On New Year's Day, we eat dumplings and rice cake like our ancestors.

Dumplings originate from huntun, a kind of stuffed food made of flour.

Yan Zhitui,a native of the Northern Qi Dynasty (A.D. 550-577) once remarked that "Today's Chinese huntun,which is formed in the shape of a crescent moon,eaten by the people throughout the country."(in Note Quotation by Duan Gonglu in the Tang Dynasty on Bei Hu Lu--Household Records in the Northern Qi Dynasty).

In the Ming Dynasty the Universally Used Standardized Form of Chinese Characters remarks that " The conventional dumpling materials in the present day,are made by powder of rice and wheat, and they vary in dryness, wetness, and size,or the so-called 'powder angle'. The people in the Northern Qi Dynasty said, the angles were like arrow pincers. The people in the Tang Dynasty called this dish the 'firm pills'.

The Food by Duan Chengshi mentions 'Jiaowan in the soup'. Jiaowan refers to the dumpling today. 'Jiaowan in the steam box' refers to today's steamed dumplings. Therefore, we know that laowan is similar to dumplings, which can be boiled or steamed.

The word Jiaozi appeared in the Song Dynasty. In the Yuan Dynasty, people call dumpling 'bianshi', which may originate from Mongolian. Like what the Zheng Zi Tong records, in the Ming Dynasty, dumpling is called Jiaoer, fenjiao, shuijiaozi or zhengtangmianjiao. Some also call it water dim sum.

By the end of the Ming Dynasty,the Brief Account of scenery in the Capital of the Emperor Vol.II noted,on the New Year's day of the first month of the lunar year, "Rising early in the morning, washing face and rinsing mouth, people ate Chinese date cake,also known as New Year cake".In the Qing Dynasty, Manchus in Beijing called dumplings "boiled cake".

Eating dumplings on New Year's Day began to be popular in the north in the Ming and Qing Dynasties.

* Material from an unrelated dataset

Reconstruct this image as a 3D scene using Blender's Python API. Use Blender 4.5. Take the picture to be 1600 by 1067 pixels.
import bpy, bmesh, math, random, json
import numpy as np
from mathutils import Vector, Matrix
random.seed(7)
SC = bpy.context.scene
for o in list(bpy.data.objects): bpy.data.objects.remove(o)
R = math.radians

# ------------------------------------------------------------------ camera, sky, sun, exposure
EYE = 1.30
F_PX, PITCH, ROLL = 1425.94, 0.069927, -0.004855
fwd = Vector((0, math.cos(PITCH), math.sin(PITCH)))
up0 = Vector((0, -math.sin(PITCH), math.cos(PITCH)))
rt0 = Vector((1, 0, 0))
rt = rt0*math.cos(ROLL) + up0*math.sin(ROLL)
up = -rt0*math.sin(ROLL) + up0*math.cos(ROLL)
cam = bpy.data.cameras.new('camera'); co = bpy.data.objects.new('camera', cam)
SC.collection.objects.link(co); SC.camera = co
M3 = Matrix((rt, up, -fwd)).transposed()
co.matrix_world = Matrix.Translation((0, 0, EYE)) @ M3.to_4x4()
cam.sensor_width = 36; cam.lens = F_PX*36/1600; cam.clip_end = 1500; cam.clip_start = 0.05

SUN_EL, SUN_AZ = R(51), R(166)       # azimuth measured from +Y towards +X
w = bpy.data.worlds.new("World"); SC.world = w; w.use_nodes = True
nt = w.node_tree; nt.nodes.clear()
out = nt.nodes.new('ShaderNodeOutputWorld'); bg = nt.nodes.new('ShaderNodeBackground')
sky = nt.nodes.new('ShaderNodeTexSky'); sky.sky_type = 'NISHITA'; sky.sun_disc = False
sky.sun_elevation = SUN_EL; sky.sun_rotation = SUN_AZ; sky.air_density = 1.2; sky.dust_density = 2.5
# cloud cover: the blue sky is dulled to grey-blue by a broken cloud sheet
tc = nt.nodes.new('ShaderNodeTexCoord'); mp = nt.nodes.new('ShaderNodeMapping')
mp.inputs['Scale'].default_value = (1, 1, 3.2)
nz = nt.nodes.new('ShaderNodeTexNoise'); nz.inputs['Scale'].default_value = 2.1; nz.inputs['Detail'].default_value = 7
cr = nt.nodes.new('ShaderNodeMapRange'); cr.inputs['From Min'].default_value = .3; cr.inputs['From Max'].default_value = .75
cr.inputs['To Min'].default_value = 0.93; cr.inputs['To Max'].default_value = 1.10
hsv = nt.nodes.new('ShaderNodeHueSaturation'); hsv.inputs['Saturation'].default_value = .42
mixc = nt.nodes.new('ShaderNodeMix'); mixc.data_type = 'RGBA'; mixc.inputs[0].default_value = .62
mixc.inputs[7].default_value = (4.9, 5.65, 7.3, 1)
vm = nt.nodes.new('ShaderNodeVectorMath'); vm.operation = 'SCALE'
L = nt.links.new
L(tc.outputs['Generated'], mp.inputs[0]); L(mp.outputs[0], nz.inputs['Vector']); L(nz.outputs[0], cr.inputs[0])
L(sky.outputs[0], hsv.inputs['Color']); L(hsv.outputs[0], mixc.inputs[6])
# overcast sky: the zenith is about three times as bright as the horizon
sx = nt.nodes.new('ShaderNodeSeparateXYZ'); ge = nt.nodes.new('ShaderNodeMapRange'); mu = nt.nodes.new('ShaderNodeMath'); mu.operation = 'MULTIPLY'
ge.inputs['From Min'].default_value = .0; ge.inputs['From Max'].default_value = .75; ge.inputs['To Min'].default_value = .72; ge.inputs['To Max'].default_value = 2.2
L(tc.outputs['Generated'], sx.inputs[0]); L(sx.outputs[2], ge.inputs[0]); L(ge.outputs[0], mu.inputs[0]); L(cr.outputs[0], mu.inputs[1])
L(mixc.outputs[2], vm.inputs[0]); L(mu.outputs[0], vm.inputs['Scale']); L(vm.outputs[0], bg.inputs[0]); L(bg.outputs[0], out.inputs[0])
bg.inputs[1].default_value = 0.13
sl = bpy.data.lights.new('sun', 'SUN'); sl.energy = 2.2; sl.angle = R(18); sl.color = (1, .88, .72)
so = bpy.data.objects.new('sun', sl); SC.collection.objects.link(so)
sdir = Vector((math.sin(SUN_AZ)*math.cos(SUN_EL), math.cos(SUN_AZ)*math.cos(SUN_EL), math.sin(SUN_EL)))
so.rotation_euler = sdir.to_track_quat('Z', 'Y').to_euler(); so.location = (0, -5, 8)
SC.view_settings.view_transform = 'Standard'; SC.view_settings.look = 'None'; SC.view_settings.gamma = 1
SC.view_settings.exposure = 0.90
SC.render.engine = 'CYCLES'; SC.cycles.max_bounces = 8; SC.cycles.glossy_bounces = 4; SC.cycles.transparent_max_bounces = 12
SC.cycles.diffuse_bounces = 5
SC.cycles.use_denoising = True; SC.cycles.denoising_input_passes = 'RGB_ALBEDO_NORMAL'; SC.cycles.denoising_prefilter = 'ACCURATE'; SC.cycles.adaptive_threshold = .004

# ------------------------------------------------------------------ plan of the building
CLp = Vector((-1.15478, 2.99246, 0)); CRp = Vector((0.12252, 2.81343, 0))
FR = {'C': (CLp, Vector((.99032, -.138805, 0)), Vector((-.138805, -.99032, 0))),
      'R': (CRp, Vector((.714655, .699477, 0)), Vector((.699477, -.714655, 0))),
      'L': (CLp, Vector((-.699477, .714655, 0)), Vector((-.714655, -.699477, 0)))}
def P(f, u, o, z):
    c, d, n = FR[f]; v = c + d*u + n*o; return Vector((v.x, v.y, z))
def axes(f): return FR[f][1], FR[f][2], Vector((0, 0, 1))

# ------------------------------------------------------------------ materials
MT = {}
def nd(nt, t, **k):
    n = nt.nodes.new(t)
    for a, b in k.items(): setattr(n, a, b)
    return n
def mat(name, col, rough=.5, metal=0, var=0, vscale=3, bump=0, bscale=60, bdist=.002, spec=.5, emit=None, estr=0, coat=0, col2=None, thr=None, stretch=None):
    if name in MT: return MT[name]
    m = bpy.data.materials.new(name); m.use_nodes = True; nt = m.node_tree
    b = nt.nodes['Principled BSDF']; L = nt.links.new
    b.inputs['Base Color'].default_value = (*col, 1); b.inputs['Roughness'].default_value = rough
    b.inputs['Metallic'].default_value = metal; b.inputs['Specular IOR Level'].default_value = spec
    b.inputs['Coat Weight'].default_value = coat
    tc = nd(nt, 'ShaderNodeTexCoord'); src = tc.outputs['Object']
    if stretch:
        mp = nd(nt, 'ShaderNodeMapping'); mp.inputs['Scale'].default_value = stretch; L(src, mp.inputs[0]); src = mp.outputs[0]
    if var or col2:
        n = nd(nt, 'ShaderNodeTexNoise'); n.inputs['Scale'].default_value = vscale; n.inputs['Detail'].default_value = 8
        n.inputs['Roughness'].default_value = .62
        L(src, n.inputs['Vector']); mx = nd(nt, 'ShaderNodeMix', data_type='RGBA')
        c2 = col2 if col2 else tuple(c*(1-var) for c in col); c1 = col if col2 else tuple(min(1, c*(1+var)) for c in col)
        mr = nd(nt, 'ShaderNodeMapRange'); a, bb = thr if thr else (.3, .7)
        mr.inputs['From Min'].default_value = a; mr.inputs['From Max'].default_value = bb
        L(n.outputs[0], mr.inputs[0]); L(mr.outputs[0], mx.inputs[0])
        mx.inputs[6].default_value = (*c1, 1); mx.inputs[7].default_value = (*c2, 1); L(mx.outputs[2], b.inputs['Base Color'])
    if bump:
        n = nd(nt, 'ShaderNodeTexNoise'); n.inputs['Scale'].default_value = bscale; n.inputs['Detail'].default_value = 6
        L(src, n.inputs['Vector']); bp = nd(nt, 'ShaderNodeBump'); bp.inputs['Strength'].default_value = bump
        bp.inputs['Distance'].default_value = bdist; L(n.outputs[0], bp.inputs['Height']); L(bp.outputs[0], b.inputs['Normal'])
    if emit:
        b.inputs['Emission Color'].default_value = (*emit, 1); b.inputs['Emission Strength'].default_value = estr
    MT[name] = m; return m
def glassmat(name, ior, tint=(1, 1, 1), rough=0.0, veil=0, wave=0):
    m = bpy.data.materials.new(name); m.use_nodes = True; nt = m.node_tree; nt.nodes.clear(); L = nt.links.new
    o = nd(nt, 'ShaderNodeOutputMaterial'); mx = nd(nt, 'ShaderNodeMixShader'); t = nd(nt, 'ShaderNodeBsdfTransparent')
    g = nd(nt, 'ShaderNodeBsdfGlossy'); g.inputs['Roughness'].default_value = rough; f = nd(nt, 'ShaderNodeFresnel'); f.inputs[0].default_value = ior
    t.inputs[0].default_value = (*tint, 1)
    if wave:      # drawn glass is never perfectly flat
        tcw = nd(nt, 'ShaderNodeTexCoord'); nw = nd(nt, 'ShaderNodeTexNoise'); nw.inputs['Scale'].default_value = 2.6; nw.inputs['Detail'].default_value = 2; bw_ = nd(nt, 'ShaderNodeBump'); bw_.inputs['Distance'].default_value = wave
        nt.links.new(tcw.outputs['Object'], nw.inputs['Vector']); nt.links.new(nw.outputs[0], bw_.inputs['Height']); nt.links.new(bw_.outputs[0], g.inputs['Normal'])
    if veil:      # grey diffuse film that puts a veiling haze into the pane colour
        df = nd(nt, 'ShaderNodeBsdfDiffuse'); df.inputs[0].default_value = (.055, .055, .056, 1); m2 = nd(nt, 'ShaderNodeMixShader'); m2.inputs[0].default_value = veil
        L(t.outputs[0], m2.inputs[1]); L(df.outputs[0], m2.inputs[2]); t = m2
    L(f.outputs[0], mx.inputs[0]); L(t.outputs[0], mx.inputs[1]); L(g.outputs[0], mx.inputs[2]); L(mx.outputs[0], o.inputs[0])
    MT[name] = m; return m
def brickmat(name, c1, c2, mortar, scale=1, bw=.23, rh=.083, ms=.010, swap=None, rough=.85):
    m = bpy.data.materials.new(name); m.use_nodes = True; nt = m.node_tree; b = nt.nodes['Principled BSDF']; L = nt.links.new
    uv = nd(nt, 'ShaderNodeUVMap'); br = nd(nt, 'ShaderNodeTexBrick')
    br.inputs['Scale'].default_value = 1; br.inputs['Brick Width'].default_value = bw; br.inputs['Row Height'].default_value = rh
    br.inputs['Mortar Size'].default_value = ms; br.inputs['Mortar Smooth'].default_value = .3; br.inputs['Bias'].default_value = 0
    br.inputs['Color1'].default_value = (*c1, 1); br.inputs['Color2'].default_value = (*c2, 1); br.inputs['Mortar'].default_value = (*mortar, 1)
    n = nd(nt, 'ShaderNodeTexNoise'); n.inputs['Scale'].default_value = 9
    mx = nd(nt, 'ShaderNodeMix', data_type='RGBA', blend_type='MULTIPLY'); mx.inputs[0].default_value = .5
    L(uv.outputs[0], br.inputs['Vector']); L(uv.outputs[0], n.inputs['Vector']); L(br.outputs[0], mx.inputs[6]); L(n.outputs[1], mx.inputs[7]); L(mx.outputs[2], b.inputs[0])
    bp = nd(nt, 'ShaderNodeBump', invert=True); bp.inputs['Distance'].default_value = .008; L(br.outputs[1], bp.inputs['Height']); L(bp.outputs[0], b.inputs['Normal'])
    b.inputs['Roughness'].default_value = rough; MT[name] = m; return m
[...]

For example, during the Wanli Period of the Ming Dynasty, Shen Bang says in Wan Shu Za Ji that residents in the suburban Wanping County of Beijing "make bianshi and present it to the eldest family member to give them a long life". During the Jiajing Period of the Ming Dynasty, the Quwo County Annal of Shanxi states that people "make bianshi with coins in it the next day and invite the son-in-law to compete for happiness". The word bianshi began to circulate among the people in the Yuan Dynasty.

Rice cake, also called sticky cake, promises a better year. It is made of sticky rice in the south and sticky millet in the north.

Rice cake has a long history. In the Han Dynasty, rice cake was called daobing, gao, er or ci. The cookbook of the 6th century Shi Ci records the way to make rice cake "baijiantang". Major Skills of Qi People of the Northern Dynasties describes how to grind rice into powder and make cake.

Eating rice cake on New Year's Day began to gain popularity in the Ming and Qing Dynasties, especially in the south. In the last years of the Ming Dynasty, Volume 2 of Capital Scenery records that, on New Year's Day, "people eat cake with a Chinese date to hope for a better year". In the North,in Hebei Province,in the reign of Jiajing, Wei County Annals says, the local people ate "steamed New Year cake". In the South, local chronicles of Suzhou and Jiading call it"Festival Cake".

In the Ming Dynasty, in the reign of Zhengde, Qiongtai Chronicle in Guangdong Province noted that the local people ate Spring Cake: Before the "New Year's day, polished glutinous rice powder is mixed with sucrose or lye to steam Spring Cake in steamers, the girth of the cake is about one chi (one third of a meter), and five or six cun thick (one cun equal to one third of a decimeter). The rice is combined together with various kinds of fruits for the yearly offering of sacrifices to the ancestors,and to serve as mutual presents between friends and acquaintances."It's similar to the birthday cakes of today.

The description in Volume 12 of the Qingjia Selection by Ye Gulu is more detailed. It says that the cake is made of millet flour and sugar, and is called rice cake. Some are white and others are yellow. The one-foot-long square cake is called "square rice cake". The gold ingot-shaped one is called "gold ingot cake", which is used to worship ancestors and present to relatives and friends. There are also lathy ones called "lathy cake" and wide ones called "wide cake". During the festival, rich families usually hire others to make cake. Ordinary families usually buy cakes in stores.